Stated goal :: Write the lines out again, from the top of the material to the line containing "return ((x - CX) * Y / F, Y)", pictures excluded.
-- Data excerpt start --
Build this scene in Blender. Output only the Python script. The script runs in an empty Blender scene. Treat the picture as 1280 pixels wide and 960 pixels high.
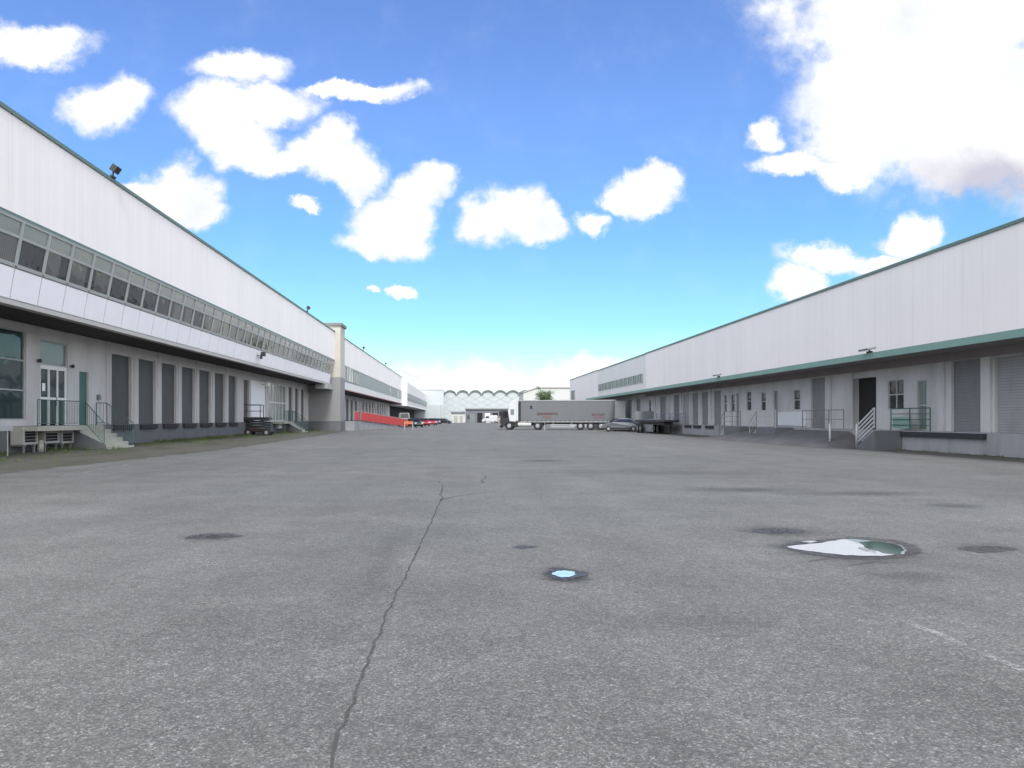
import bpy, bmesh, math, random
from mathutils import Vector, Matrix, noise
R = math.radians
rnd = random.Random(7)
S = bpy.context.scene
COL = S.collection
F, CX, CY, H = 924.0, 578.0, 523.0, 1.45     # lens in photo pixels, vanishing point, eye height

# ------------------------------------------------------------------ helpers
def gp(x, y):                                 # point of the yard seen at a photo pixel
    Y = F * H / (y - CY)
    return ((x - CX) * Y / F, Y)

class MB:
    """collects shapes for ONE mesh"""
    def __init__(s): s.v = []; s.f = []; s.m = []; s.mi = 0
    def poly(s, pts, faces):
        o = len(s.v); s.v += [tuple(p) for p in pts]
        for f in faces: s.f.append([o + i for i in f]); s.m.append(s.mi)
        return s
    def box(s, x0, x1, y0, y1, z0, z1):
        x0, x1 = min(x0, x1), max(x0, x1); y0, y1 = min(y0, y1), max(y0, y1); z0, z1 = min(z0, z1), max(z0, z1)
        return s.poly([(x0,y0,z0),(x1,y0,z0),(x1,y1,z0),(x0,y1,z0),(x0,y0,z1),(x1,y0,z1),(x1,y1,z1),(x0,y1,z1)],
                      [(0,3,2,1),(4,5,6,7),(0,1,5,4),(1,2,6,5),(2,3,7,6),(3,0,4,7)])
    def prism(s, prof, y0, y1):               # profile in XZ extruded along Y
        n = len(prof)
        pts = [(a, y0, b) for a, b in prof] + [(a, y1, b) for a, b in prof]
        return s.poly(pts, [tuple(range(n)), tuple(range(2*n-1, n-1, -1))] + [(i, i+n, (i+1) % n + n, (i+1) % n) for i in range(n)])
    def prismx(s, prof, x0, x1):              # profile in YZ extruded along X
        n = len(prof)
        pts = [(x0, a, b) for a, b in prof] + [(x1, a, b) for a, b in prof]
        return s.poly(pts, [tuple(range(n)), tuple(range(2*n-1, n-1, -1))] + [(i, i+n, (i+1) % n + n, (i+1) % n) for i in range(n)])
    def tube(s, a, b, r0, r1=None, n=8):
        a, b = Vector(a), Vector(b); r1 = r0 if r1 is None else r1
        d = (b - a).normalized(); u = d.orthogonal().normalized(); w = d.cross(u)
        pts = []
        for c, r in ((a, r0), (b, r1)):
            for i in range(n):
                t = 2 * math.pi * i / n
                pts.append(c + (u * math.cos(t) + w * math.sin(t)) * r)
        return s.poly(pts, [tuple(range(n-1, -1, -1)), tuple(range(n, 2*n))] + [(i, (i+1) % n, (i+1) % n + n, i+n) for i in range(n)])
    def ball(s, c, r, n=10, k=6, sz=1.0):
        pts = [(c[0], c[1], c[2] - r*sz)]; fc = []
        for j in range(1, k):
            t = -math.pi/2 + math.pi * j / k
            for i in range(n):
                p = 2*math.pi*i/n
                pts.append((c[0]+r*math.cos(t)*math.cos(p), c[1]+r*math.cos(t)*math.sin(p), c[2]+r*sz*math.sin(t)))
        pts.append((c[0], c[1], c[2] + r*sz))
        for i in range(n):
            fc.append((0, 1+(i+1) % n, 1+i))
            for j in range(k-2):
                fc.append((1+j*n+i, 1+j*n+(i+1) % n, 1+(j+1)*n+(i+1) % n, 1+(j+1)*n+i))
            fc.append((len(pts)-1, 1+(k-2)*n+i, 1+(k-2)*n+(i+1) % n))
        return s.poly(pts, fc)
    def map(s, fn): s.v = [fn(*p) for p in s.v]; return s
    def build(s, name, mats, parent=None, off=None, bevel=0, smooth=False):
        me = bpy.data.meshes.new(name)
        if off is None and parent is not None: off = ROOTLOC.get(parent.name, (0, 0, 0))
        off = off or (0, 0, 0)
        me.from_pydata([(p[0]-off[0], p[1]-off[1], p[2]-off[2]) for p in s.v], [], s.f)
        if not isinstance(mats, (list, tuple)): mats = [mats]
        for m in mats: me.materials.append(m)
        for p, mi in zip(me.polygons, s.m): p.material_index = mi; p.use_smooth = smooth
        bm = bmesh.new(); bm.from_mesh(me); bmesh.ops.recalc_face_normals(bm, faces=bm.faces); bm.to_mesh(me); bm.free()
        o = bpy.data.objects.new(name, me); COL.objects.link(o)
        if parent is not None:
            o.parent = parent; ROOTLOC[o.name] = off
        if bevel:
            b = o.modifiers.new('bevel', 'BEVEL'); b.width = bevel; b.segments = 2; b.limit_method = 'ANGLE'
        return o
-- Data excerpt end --
Finished exercise ::
Build this scene in Blender. Output only the Python script. The script runs in an empty Blender scene. Treat the picture as 1280 pixels wide and 960 pixels high.
import bpy, bmesh, math, random
from mathutils import Vector, Matrix, noise
R = math.radians
rnd = random.Random(7)
S = bpy.context.scene
COL = S.collection
F, CX, CY, H = 924.0, 578.0, 523.0, 1.45     # lens in photo pixels, vanishing point, eye height

# ------------------------------------------------------------------ helpers
def gp(x, y):                                 # point of the yard seen at a photo pixel
    Y = F * H / (y - CY)
    return ((x - CX) * Y / F, Y)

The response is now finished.